The problem is that cormorants have developed a huge appetite for game fish, probably because they tend to live in fairly shallow waters and are relatively easy to catch. Fish farms, which supply stock trout to angling clubs, are a virtual cornucopia – and at roughly £1 a pound at sale price, these birds swallow not-so-small fortunes.

One of the greatest pleasures of going fishing is to watch the wildlife around
you

North of the Border, Scotland’s most famous trout-fishing lake, Loch Leven, was once a hub for angling tourism employing hundreds of people. Now, that industry has virtually collapsed because the politically-correct members of the then Labour-run Scottish Parliament refused to allow the culling or hundreds of cormorants. Result: no fish equals no fishermen.

Here in England, no doubt watching the Loch Leven disaster, the environment department Defra has allowed limited culls of the cormorant colonies, despite howls of protest from some members of the RSPB. But so far, the long-term results of this limited experiment have not been gauged and the BTO is asking for more research.

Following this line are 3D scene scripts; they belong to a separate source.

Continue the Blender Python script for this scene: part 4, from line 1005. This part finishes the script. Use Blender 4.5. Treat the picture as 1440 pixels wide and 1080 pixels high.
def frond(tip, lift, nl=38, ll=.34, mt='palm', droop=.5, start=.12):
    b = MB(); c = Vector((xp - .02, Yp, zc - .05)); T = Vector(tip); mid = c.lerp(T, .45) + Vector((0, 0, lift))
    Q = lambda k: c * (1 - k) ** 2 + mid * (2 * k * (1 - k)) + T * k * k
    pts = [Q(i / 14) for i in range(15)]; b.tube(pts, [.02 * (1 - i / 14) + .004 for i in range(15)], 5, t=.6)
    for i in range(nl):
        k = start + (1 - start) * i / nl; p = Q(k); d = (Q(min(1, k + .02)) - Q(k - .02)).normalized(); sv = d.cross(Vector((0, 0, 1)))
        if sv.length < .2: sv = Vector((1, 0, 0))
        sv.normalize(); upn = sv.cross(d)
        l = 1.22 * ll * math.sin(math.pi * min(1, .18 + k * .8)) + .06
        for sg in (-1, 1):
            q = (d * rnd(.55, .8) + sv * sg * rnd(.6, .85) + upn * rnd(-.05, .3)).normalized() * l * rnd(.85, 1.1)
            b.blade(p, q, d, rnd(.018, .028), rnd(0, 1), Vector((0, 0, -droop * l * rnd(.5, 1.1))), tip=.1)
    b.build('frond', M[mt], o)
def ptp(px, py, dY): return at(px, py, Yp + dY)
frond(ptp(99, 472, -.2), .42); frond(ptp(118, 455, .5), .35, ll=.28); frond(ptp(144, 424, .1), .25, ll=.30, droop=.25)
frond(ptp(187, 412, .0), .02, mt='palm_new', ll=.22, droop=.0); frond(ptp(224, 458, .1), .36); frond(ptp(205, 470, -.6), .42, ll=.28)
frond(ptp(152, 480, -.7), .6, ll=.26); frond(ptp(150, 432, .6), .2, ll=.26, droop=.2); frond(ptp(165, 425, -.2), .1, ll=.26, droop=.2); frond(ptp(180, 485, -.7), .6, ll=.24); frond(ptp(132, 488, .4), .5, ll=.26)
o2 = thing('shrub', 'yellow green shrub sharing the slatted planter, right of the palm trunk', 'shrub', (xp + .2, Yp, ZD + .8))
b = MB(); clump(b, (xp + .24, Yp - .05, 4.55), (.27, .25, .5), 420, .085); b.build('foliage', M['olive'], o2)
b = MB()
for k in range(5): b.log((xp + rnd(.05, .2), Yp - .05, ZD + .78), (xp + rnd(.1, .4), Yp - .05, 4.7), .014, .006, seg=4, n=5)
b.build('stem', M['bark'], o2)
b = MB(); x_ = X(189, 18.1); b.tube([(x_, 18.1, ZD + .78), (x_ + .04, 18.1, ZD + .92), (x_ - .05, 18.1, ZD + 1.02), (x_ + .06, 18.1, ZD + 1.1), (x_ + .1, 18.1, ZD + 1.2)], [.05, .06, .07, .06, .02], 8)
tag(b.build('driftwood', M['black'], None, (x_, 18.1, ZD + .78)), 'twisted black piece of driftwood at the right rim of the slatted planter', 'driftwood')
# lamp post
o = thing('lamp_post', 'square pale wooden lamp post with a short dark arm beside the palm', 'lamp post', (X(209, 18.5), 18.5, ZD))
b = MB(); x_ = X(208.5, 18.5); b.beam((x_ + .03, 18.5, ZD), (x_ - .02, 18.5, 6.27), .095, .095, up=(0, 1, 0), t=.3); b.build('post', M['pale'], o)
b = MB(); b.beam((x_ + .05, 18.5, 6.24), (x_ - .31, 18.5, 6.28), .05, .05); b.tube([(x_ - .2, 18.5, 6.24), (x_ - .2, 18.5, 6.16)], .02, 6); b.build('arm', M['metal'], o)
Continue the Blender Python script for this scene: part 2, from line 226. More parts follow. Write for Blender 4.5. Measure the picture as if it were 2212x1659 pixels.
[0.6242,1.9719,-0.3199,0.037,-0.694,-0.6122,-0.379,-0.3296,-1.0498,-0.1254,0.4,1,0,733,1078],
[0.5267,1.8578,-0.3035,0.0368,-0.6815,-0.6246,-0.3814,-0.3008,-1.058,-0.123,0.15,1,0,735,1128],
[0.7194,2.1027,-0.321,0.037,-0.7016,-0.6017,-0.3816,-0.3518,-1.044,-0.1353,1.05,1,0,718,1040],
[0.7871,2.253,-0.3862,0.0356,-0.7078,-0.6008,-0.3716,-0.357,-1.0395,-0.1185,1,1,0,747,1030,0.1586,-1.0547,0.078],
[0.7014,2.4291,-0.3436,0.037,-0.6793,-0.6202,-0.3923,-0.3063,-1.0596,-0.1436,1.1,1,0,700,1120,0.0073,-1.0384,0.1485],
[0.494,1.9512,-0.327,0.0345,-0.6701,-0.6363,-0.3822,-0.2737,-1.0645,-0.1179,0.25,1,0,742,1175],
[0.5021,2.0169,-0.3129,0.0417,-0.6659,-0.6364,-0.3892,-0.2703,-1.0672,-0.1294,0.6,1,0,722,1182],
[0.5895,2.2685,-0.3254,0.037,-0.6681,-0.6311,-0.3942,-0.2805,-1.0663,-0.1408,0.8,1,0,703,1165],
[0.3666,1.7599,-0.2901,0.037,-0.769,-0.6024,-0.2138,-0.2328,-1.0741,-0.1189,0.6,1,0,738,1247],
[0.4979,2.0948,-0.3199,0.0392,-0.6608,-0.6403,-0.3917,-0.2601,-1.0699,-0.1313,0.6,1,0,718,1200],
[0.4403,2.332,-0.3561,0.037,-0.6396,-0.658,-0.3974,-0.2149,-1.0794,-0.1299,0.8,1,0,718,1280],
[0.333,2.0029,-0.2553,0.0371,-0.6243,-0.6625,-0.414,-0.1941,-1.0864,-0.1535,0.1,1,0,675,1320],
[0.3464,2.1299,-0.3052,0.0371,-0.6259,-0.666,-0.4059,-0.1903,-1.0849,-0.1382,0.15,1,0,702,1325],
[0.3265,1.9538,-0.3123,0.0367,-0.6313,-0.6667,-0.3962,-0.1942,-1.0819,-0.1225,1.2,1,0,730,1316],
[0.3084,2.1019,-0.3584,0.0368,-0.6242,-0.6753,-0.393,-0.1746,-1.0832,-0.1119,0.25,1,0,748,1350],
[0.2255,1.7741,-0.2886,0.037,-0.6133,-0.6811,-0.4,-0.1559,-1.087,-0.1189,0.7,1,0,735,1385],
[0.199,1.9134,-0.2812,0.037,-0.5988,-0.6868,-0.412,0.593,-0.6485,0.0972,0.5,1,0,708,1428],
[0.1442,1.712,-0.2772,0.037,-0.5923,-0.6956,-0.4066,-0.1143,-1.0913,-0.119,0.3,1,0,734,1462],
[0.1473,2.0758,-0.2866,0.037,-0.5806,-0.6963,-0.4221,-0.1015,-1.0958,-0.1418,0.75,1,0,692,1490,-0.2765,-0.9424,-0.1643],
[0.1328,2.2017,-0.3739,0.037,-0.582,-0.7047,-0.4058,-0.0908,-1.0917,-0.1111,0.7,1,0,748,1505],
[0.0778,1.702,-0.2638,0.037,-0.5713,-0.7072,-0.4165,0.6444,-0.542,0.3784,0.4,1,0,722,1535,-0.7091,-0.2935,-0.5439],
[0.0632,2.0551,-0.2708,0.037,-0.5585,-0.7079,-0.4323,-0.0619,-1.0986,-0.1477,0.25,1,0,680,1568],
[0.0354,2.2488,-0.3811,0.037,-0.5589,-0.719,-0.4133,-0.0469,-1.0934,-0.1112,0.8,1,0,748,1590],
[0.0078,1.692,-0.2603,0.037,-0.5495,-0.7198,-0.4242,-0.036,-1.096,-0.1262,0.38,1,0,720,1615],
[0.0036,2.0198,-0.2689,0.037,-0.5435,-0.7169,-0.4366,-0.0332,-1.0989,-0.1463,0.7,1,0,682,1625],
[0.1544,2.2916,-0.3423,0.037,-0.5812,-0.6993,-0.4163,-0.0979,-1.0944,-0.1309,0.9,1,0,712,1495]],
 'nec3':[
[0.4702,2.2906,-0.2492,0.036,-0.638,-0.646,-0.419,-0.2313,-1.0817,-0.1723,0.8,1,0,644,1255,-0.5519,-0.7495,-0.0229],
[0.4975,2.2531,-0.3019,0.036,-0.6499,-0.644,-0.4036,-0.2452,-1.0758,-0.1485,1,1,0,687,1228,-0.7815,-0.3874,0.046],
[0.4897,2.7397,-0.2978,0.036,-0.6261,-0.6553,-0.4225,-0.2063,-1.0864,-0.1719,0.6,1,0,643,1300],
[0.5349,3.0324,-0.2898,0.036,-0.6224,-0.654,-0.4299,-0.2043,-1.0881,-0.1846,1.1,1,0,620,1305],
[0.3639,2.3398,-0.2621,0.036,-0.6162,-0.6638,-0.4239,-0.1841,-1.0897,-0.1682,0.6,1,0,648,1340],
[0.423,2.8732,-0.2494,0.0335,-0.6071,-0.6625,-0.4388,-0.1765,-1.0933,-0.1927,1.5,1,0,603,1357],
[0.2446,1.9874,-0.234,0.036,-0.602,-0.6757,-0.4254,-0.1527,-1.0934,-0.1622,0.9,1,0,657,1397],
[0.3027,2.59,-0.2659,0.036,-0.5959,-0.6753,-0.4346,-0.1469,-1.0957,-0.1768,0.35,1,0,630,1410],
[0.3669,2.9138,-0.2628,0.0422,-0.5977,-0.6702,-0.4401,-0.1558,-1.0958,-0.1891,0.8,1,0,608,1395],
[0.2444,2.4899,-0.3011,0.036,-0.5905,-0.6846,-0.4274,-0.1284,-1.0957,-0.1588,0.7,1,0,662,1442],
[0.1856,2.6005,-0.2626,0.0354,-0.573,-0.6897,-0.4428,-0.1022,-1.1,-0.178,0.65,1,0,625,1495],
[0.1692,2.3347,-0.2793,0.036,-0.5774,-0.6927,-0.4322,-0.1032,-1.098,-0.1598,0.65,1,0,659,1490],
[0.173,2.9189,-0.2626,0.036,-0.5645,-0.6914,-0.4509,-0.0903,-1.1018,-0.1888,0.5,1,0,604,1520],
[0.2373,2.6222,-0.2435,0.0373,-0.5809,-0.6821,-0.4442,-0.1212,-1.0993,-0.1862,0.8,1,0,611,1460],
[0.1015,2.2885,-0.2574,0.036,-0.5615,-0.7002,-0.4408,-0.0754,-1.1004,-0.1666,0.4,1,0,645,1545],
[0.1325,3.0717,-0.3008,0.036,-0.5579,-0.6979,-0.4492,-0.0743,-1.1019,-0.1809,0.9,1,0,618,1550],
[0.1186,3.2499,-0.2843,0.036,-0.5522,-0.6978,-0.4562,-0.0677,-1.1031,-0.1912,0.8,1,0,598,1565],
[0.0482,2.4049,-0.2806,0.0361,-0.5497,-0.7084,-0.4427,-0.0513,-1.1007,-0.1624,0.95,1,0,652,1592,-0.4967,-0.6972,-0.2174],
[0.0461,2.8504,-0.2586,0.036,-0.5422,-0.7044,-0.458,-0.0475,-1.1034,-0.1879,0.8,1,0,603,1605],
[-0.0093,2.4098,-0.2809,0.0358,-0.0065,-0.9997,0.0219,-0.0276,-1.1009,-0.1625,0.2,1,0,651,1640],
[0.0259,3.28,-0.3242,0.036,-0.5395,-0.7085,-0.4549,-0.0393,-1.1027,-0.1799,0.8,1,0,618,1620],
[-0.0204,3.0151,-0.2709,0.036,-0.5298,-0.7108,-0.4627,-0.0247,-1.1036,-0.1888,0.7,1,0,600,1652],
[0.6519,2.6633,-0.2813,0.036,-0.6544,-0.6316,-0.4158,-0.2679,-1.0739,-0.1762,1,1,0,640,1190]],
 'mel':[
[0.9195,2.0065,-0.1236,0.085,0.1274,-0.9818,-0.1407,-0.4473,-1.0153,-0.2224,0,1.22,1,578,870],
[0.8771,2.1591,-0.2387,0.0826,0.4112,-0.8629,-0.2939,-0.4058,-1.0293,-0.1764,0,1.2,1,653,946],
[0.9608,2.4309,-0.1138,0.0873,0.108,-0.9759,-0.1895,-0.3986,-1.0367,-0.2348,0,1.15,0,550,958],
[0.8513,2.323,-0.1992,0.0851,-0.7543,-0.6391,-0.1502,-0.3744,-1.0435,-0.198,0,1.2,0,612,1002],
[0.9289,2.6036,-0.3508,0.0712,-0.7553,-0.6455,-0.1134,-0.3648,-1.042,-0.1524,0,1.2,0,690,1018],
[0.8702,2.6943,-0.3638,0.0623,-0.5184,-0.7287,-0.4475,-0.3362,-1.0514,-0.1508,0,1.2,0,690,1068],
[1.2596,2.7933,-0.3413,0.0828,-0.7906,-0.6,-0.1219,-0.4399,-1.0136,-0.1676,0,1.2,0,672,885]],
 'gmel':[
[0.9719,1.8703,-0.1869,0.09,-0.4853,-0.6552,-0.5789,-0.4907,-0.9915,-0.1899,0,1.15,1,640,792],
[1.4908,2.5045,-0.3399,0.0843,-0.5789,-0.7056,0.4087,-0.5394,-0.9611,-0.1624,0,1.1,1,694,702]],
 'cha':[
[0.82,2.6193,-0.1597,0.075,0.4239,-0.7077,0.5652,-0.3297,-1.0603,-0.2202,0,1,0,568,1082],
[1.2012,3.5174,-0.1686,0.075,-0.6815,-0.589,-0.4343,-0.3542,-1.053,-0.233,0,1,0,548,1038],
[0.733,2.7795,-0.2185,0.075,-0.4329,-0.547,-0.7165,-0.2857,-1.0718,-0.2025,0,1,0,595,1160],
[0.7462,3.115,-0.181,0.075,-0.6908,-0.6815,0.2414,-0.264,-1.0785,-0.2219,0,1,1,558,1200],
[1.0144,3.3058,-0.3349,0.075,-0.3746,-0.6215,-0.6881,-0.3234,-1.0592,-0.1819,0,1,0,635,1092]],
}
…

All this leaves me in a personal quandary. One of the greatest pleasures of going fishing is to watch the wildlife around you, particularly the birdlife. On the other hand, the cormorant is a particularly ugly bird with most unpleasant habits: its colonies literally stink from all those fish droppings.

So what to do? Let the scientists come up with a proper management programme and mediate an acceptable compromise between the opposing interests. But we should stop one obscenity now. Those millions of sand eels taken by foreign trawlers are used to make fish meal ... for salmon farms. And that makes a total nonsense of wildlife management.